→ **Direction**
Your task is to transcribe all of the data below exactly, omitting the images.

→ **Material**
——
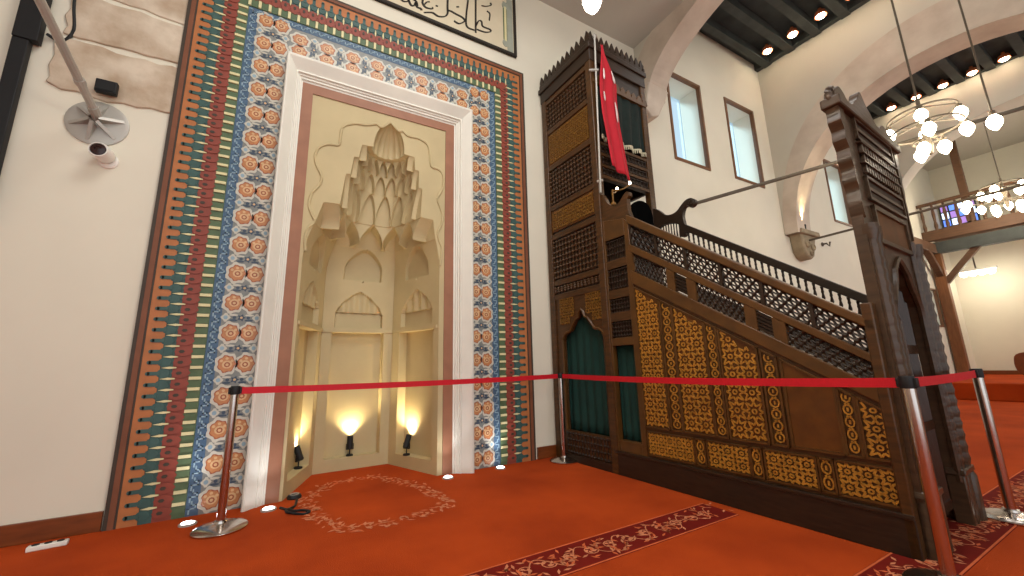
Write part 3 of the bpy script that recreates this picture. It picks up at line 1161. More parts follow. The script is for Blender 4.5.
t = thing('security_camera', 'white security camera with dark lens on the left wall below the anchor plate', 'security camera', (-1.40, W, 2.80))
b = MB()
b.lathe([(0.0, 0.0), (0.065, 0.0), (0.065, 0.012), (0.055, 0.02), (0.0, 0.02)], 20, (-1.40, W, 2.775), (0, -1, 0))
obj('mount', b, WHITEP, t)
b = MB()
dv = Vector((-0.06, -1, -0.04)).normalized()
o0 = Vector((-1.405, W - 0.0, 2.80))
b.lathe([(0.0, 0.012), (0.045, 0.015), (0.058, 0.03), (0.062, 0.06), (0.062, 0.15), (0.056, 0.165), (0.05, 0.165), (0.05, 0.155), (0.0, 0.155)], 20, o0, dv)
obj('body', b, WHITEP, t)
b = MB()
b.lathe([(0.0, 0.0), (0.048, 0.0), (0.046, 0.006), (0.022, 0.008), (0.02, 0.003), (0.0, 0.004)], 18, o0 + dv * 0.157, dv)
obj('lens', b, LENS, t)

t = thing('wall_casing', 'narrow black upright casing fixed to the white wall at the far left', 'wall casing', (-1.96, W, 2.4))
b = MB()
b.box(-2.02, -1.93, W - 0.08, W - 0.02, 2.15, 3.62)
obj('lower_casing', b, BLACK, t, bevel=0.006)
b = MB()
b.box(-2.02, -1.885, W - 0.09, W - 0.02, 3.62, 5.0)
obj('upper_casing', b, BLACK, t, bevel=0.006)
for z in (2.5, 3.5, 4.5):
    b = MB()
    b.box(-2.0, -1.94, W - 0.03, W, z, z + 0.05)
    obj('bracket', b, STEELM, t)
b = MB()
b.tube(smooth_path([(-1.80, W - 0.01, 4.6), (-1.77, W - 0.015, 4.1), (-1.74, W - 0.015, 3.85), (-1.79, W - 0.015, 3.72), (-1.87, W - 0.03, 3.74)], 5), 0.012, 6)
tag(obj('black_cable', b, BLACK), 'thin black cable looping down the bare stone beside the dark casing', 'cable')

# ------------------------------------------------------------------ minbar (pulpit): local x = down the stair, local y = away from the visible side
MROT = math.atan2(-1.0, 0.055)
mi = thing('minbar', 'carved dark wooden pulpit with stair, canopy tower and tall arched portal', 'pulpit', (2.87, 4.05, 0), MROT)
MD = 0.96                                     # depth of the pulpit


def side(a, b_, d):                           # visible long side: a along, b_ up, d outwards
    return (a, -d, b_)


def far(a, b_, d):
    return (a, MD + d, b_)


def mobj(name, b, m, label=None, parent=None, **k):
    o = obj(name, b, m, parent or mi, local=True, **k)
    if label:
        o['label'] = label
    return o


def Ztop(u):
    return 2.538 - 0.733 * (u - 1.375)


def Zbot(u):
    return 1.823 - 0.61 * (u - 1.4)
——
→ **Output for this task**
Write part 3 of the bpy script that recreates this picture. It picks up at line 1161. More parts follow. The script is for Blender 4.5.
t = thing('security_camera', 'white security camera with dark lens on the left wall below the anchor plate', 'security camera', (-1.40, W, 2.80))
b = MB()
b.lathe([(0.0, 0.0), (0.065, 0.0), (0.065, 0.012), (0.055, 0.02), (0.0, 0.02)], 20, (-1.40, W, 2.775), (0, -1, 0))
obj('mount', b, WHITEP, t)
b = MB()
dv = Vector((-0.06, -1, -0.04)).normalized()
o0 = Vector((-1.405, W - 0.0, 2.80))
b.lathe([(0.0, 0.012), (0.045, 0.015), (0.058, 0.03), (0.062, 0.06), (0.062, 0.15), (0.056, 0.165), (0.05, 0.165), (0.05, 0.155), (0.0, 0.155)], 20, o0, dv)
obj('body', b, WHITEP, t)
b = MB()
b.lathe([(0.0, 0.0), (0.048, 0.0), (0.046, 0.006), (0.022, 0.008), (0.02, 0.003), (0.0, 0.004)], 18, o0 + dv * 0.157, dv)
obj('lens', b, LENS, t)

t = thing('wall_casing', 'narrow black upright casing fixed to the white wall at the far left', 'wall casing', (-1.96, W, 2.4))
b = MB()
b.box(-2.02, -1.93, W - 0.08, W - 0.02, 2.15, 3.62)
obj('lower_casing', b, BLACK, t, bevel=0.006)
b = MB()
b.box(-2.02, -1.885, W - 0.09, W - 0.02, 3.62, 5.0)
obj('upper_casing', b, BLACK, t, bevel=0.006)
for z in (2.5, 3.5, 4.5):
    b = MB()
    b.box(-2.0, -1.94, W - 0.03, W, z, z + 0.05)
    obj('bracket', b, STEELM, t)
b = MB()
b.tube(smooth_path([(-1.80, W - 0.01, 4.6), (-1.77, W - 0.015, 4.1), (-1.74, W - 0.015, 3.85), (-1.79, W - 0.015, 3.72), (-1.87, W - 0.03, 3.74)], 5), 0.012, 6)
tag(obj('black_cable', b, BLACK), 'thin black cable looping down the bare stone beside the dark casing', 'cable')

# ------------------------------------------------------------------ minbar (pulpit): local x = down the stair, local y = away from the visible side
MROT = math.atan2(-1.0, 0.055)
mi = thing('minbar', 'carved dark wooden pulpit with stair, canopy tower and tall arched portal', 'pulpit', (2.87, 4.05, 0), MROT)
MD = 0.96                                     # depth of the pulpit


def side(a, b_, d):                           # visible long side: a along, b_ up, d outwards
    return (a, -d, b_)


def far(a, b_, d):
    return (a, MD + d, b_)


def mobj(name, b, m, label=None, parent=None, **k):
    o = obj(name, b, m, parent or mi, local=True, **k)
    if label:
        o['label'] = label
    return o


def Ztop(u):
    return 2.538 - 0.733 * (u - 1.375)


def Zbot(u):
    return 1.823 - 0.61 * (u - 1.4)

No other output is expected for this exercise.